Your task is to print every entry below exactly as given.

------ RECORDS TO PROCESS

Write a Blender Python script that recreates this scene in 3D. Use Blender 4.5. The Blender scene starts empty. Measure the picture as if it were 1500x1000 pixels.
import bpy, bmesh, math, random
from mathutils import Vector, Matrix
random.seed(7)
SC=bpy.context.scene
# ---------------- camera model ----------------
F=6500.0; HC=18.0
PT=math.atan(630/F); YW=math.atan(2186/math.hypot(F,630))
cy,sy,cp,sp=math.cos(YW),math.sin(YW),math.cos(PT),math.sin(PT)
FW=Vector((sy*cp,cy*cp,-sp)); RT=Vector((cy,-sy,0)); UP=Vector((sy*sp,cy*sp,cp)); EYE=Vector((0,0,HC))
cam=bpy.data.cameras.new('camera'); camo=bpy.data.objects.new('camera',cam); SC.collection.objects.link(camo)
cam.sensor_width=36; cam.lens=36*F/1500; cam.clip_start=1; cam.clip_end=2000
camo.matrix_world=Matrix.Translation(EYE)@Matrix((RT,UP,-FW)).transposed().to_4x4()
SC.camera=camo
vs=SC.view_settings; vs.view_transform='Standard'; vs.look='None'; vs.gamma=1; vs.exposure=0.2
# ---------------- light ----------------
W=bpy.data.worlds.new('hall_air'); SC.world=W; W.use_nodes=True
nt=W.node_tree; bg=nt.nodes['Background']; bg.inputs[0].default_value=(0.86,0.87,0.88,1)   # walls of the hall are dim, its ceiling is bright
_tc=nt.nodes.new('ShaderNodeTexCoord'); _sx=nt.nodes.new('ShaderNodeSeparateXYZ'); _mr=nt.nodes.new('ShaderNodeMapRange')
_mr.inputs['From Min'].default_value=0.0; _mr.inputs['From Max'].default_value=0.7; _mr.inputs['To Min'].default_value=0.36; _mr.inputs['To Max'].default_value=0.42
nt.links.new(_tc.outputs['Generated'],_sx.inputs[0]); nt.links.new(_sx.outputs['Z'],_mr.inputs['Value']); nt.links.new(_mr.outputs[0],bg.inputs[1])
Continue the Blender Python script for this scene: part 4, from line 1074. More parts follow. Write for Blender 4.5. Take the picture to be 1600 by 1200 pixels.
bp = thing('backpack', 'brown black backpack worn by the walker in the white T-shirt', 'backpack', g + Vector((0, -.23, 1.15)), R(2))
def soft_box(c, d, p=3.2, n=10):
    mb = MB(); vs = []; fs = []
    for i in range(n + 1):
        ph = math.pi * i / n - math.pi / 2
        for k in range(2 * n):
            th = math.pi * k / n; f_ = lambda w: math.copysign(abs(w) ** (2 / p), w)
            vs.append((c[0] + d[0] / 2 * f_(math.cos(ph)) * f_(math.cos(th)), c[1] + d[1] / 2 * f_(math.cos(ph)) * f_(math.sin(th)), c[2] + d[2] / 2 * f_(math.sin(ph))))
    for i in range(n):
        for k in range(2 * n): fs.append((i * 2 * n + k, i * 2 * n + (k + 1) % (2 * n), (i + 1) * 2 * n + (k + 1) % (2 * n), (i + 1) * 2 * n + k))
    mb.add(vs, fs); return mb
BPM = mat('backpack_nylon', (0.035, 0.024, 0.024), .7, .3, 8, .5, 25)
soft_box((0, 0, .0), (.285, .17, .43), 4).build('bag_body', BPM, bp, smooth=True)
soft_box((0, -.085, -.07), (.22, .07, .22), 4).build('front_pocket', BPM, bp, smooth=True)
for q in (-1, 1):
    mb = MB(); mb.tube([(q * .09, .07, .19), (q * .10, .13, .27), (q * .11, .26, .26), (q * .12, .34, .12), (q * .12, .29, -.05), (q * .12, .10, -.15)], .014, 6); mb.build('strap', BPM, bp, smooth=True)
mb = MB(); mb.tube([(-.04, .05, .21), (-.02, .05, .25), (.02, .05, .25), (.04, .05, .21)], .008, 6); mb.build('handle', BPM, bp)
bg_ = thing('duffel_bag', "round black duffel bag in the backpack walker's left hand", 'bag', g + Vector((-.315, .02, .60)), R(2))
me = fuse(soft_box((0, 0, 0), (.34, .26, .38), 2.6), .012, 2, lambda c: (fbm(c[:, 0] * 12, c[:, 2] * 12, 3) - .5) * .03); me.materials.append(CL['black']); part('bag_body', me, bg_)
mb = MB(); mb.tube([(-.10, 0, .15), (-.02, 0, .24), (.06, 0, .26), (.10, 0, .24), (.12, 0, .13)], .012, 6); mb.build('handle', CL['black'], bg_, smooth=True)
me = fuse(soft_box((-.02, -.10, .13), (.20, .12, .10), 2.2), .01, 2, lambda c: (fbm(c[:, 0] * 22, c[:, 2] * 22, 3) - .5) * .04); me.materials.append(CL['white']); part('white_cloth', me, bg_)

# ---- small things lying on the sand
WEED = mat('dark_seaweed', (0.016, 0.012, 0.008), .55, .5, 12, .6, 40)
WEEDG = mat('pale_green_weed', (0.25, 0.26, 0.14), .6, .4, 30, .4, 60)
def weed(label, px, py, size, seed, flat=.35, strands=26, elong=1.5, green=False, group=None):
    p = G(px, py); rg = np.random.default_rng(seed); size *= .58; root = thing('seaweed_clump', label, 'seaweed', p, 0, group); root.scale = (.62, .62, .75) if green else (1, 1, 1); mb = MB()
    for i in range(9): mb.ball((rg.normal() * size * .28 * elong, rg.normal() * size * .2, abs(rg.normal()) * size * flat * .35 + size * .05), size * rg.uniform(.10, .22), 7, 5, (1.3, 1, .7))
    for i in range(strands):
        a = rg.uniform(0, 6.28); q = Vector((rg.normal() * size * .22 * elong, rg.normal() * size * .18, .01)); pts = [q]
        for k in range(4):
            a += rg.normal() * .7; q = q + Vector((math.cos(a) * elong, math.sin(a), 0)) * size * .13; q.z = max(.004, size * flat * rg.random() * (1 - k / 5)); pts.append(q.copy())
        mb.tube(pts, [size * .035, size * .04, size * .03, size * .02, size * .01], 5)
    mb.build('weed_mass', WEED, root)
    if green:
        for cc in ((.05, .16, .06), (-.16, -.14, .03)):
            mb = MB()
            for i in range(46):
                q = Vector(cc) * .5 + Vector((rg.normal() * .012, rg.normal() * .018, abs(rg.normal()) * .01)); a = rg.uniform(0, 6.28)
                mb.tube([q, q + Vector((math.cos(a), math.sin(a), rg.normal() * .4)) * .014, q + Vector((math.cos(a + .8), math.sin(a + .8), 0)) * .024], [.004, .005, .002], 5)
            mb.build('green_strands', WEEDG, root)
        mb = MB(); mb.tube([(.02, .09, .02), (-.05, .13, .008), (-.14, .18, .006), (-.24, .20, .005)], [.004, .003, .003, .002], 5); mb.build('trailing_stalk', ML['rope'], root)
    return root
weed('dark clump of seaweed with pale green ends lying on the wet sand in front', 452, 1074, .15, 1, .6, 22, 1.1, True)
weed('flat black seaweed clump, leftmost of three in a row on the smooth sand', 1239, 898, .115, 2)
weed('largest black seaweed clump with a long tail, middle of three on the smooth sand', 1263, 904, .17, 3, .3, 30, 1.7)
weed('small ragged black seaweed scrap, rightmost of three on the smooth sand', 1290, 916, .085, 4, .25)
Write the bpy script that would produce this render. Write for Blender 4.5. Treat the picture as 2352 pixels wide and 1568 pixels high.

------------

- **THE COMPLETED TASK**:
Write a Blender Python script that recreates this scene in 3D. Use Blender 4.5. The Blender scene starts empty. Measure the picture as if it were 1500x1000 pixels.
import bpy, bmesh, math, random
from mathutils import Vector, Matrix
random.seed(7)
SC=bpy.context.scene
# ---------------- camera model ----------------
F=6500.0; HC=18.0
PT=math.atan(630/F); YW=math.atan(2186/math.hypot(F,630))
cy,sy,cp,sp=math.cos(YW),math.sin(YW),math.cos(PT),math.sin(PT)
FW=Vector((sy*cp,cy*cp,-sp)); RT=Vector((cy,-sy,0)); UP=Vector((sy*sp,cy*sp,cp)); EYE=Vector((0,0,HC))
cam=bpy.data.cameras.new('camera'); camo=bpy.data.objects.new('camera',cam); SC.collection.objects.link(camo)
cam.sensor_width=36; cam.lens=36*F/1500; cam.clip_start=1; cam.clip_end=2000
camo.matrix_world=Matrix.Translation(EYE)@Matrix((RT,UP,-FW)).transposed().to_4x4()
SC.camera=camo
vs=SC.view_settings; vs.view_transform='Standard'; vs.look='None'; vs.gamma=1; vs.exposure=0.2
# ---------------- light ----------------
W=bpy.data.worlds.new('hall_air'); SC.world=W; W.use_nodes=True
nt=W.node_tree; bg=nt.nodes['Background']; bg.inputs[0].default_value=(0.86,0.87,0.88,1)   # walls of the hall are dim, its ceiling is bright
_tc=nt.nodes.new('ShaderNodeTexCoord'); _sx=nt.nodes.new('ShaderNodeSeparateXYZ'); _mr=nt.nodes.new('ShaderNodeMapRange')
_mr.inputs['From Min'].default_value=0.0; _mr.inputs['From Max'].default_value=0.7; _mr.inputs['To Min'].default_value=0.36; _mr.inputs['To Max'].default_value=0.42
nt.links.new(_tc.outputs['Generated'],_sx.inputs[0]); nt.links.new(_sx.outputs['Z'],_mr.inputs['Value']); nt.links.new(_mr.outputs[0],bg.inputs[1])
Continue the Blender Python script for this scene: part 4, from line 1074. More parts follow. Write for Blender 4.5. Take the picture to be 1600 by 1200 pixels.
bp = thing('backpack', 'brown black backpack worn by the walker in the white T-shirt', 'backpack', g + Vector((0, -.23, 1.15)), R(2))
def soft_box(c, d, p=3.2, n=10):
    mb = MB(); vs = []; fs = []
    for i in range(n + 1):
        ph = math.pi * i / n - math.pi / 2
        for k in range(2 * n):
            th = math.pi * k / n; f_ = lambda w: math.copysign(abs(w) ** (2 / p), w)
            vs.append((c[0] + d[0] / 2 * f_(math.cos(ph)) * f_(math.cos(th)), c[1] + d[1] / 2 * f_(math.cos(ph)) * f_(math.sin(th)), c[2] + d[2] / 2 * f_(math.sin(ph))))
    for i in range(n):
        for k in range(2 * n): fs.append((i * 2 * n + k, i * 2 * n + (k + 1) % (2 * n), (i + 1) * 2 * n + (k + 1) % (2 * n), (i + 1) * 2 * n + k))
    mb.add(vs, fs); return mb
BPM = mat('backpack_nylon', (0.035, 0.024, 0.024), .7, .3, 8, .5, 25)
soft_box((0, 0, .0), (.285, .17, .43), 4).build('bag_body', BPM, bp, smooth=True)
soft_box((0, -.085, -.07), (.22, .07, .22), 4).build('front_pocket', BPM, bp, smooth=True)
for q in (-1, 1):
    mb = MB(); mb.tube([(q * .09, .07, .19), (q * .10, .13, .27), (q * .11, .26, .26), (q * .12, .34, .12), (q * .12, .29, -.05), (q * .12, .10, -.15)], .014, 6); mb.build('strap', BPM, bp, smooth=True)
mb = MB(); mb.tube([(-.04, .05, .21), (-.02, .05, .25), (.02, .05, .25), (.04, .05, .21)], .008, 6); mb.build('handle', BPM, bp)
bg_ = thing('duffel_bag', "round black duffel bag in the backpack walker's left hand", 'bag', g + Vector((-.315, .02, .60)), R(2))
me = fuse(soft_box((0, 0, 0), (.34, .26, .38), 2.6), .012, 2, lambda c: (fbm(c[:, 0] * 12, c[:, 2] * 12, 3) - .5) * .03); me.materials.append(CL['black']); part('bag_body', me, bg_)
mb = MB(); mb.tube([(-.10, 0, .15), (-.02, 0, .24), (.06, 0, .26), (.10, 0, .24), (.12, 0, .13)], .012, 6); mb.build('handle', CL['black'], bg_, smooth=True)
me = fuse(soft_box((-.02, -.10, .13), (.20, .12, .10), 2.2), .01, 2, lambda c: (fbm(c[:, 0] * 22, c[:, 2] * 22, 3) - .5) * .04); me.materials.append(CL['white']); part('white_cloth', me, bg_)

# ---- small things lying on the sand
WEED = mat('dark_seaweed', (0.016, 0.012, 0.008), .55, .5, 12, .6, 40)
WEEDG = mat('pale_green_weed', (0.25, 0.26, 0.14), .6, .4, 30, .4, 60)
def weed(label, px, py, size, seed, flat=.35, strands=26, elong=1.5, green=False, group=None):
    p = G(px, py); rg = np.random.default_rng(seed); size *= .58; root = thing('seaweed_clump', label, 'seaweed', p, 0, group); root.scale = (.62, .62, .75) if green else (1, 1, 1); mb = MB()
    for i in range(9): mb.ball((rg.normal() * size * .28 * elong, rg.normal() * size * .2, abs(rg.normal()) * size * flat * .35 + size * .05), size * rg.uniform(.10, .22), 7, 5, (1.3, 1, .7))
    for i in range(strands):
        a = rg.uniform(0, 6.28); q = Vector((rg.normal() * size * .22 * elong, rg.normal() * size * .18, .01)); pts = [q]
        for k in range(4):
            a += rg.normal() * .7; q = q + Vector((math.cos(a) * elong, math.sin(a), 0)) * size * .13; q.z = max(.004, size * flat * rg.random() * (1 - k / 5)); pts.append(q.copy())
        mb.tube(pts, [size * .035, size * .04, size * .03, size * .02, size * .01], 5)
    mb.build('weed_mass', WEED, root)
    if green:
        for cc in ((.05, .16, .06), (-.16, -.14, .03)):
            mb = MB()
            for i in range(46):
                q = Vector(cc) * .5 + Vector((rg.normal() * .012, rg.normal() * .018, abs(rg.normal()) * .01)); a = rg.uniform(0, 6.28)
                mb.tube([q, q + Vector((math.cos(a), math.sin(a), rg.normal() * .4)) * .014, q + Vector((math.cos(a + .8), math.sin(a + .8), 0)) * .024], [.004, .005, .002], 5)
            mb.build('green_strands', WEEDG, root)
        mb = MB(); mb.tube([(.02, .09, .02), (-.05, .13, .008), (-.14, .18, .006), (-.24, .20, .005)], [.004, .003, .003, .002], 5); mb.build('trailing_stalk', ML['rope'], root)
    return root
weed('dark clump of seaweed with pale green ends lying on the wet sand in front', 452, 1074, .15, 1, .6, 22, 1.1, True)
weed('flat black seaweed clump, leftmost of three in a row on the smooth sand', 1239, 898, .115, 2)
weed('largest black seaweed clump with a long tail, middle of three on the smooth sand', 1263, 904, .17, 3, .3, 30, 1.7)
weed('small ragged black seaweed scrap, rightmost of three on the smooth sand', 1290, 916, .085, 4, .25)
Write the bpy script that would produce this render. Write for Blender 4.5. Treat the picture as 2352 pixels wide and 1568 pixels high.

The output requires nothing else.